Playing for Africa, Ghana faces US at World Cup

RUSTENBURG, South Africa (AP) — Whether buoyed or burdened by carrying Africa’s hopes at the World Cup, Ghana now finds its route to the quarterfinals blocked by a United States side out to avenge a contentious loss four years ago.

The Ghanians reached this round of 16 at the 2006 World Cup — also as Africa’s last remaining representative — courtesy of a penalty that still rankles with the Americans.

“An injustice,” said defender Oguchi Onyewu, who was adjudged to have fouled Razak Pimpong while going for a header. “I still to this day don’t know where the foul came from.”

Ghana midfielder Stephen Appiah converted from the spot to clinch a 2-1 win and eliminate the Americans.

“That was not a good day — for me or the team,” United States midfielder Landon Donovan said. “What I remember most personally was my tentativeness and the immediate feeling afterwards of the finality of it, and how disappointing that was.”

Donovan helped to partially erase those painful memories with his injury-time winner against Algeria on Wednesday.

In the first Group C matches, the United States held England to a 1-1 draw and recovered from two goals down to draw 2-2 with Slovenia and had a third goal disallowed in the final minutes.

The Americans must now win a second straight World Cup match for the first time since 1930 on Saturday to reach the quarterfinals, as it did in 2002.

The Americans have already broken one 80-year hex in South Africa — winning their group. And the 2009 Confederations Cup finalists are starting to imagine contesting a first World Cup final.

“If we continue to build on the successes so far, we can go to the end,” United States coach Bob Bradley said Friday at Royal Bafokeng Stadium, where Saturday’s match will be played.

“We have shown an ability to move the ball quickly and intelligently. We have some individuals who have made the special plays you need to win championships.”

Bradley, though, is wary of athletic ability of Ghana, which was denied a fifth African title earlier this year by Egypt.

“They are dangerous because they have individual players who you think they are going to pass and at the last second they dribble,” Bradley said. “You think they are going to go left and they surprise you and go right. They have unpredictability. You are not always sure what they are going to do.”

United States striker Clint Dempsey has an idea since he plays with right back John Pantsil at Premier League club Fulham. As does United States captain Carlos Bocanegra, who lines up with striker Asamoah Gyan at French club Rennes.
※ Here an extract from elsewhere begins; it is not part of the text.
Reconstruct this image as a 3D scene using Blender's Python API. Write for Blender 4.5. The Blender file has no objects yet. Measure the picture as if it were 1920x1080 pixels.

While the Americans hope each World Cup success will help to grow football’s following back home as well as the team’s, Ghana can expect to be backed by Africa’s 1 billion inhabitants.

“Ghana has acquired a lot of new supporters not only in Africa,” Ghana coach Milan Rajevac said through a translator. “I hope after this match, Ghana will have even more supporters worldwide, which is a great satisfaction for us.”

Ghana is the continent’s last remaining hope at the first World Cup to be staged in Africa, with the Ivory Coast on Friday following Cameroon, Nigeria, Algeria and host nation South Africa in going out of the tournament.

“We want to do it for Africa,” Ghana midfielder Sulley Muntari said. “We want to break records.”

Ghana, though, has only scored two goals in South Africa — both penalties by Gyan — in beating Serbia 1-0 and holding Australia to a 1-1 draw. Ghana advanced despite losing its last Group D match 1-0 to Germany.

“Over the last three matches we had a lot of chances and half chances, but this World Cup requires a lot of energy and force,” Rajevac said. “The players don’t have any more strength (after a long season). That is why we have missed so many opportunities.

“But if it comes to penalties (in a shootout), Gyan has shown he can perform well. Also we have a lot of players who came up from the under-20 side that won the Under-20 World Cup (last year) on penalties.”

Muntari’s place in the team does not appear under threat despite his uneasy relationship with Ghana officials for abusing the coach following the Australia draw.

“He has performed well in training,” Rajevac said, not elaborating. “I will see if he starts or enters during the game.”

Ghana is showing it can cope without injured midfielder Michael Essien.

“I thought they’d struggle a little bit without Essien,” Donovan said. “But they’ve looked very good … like a lot of African teams, they’re fairly unpredictable.”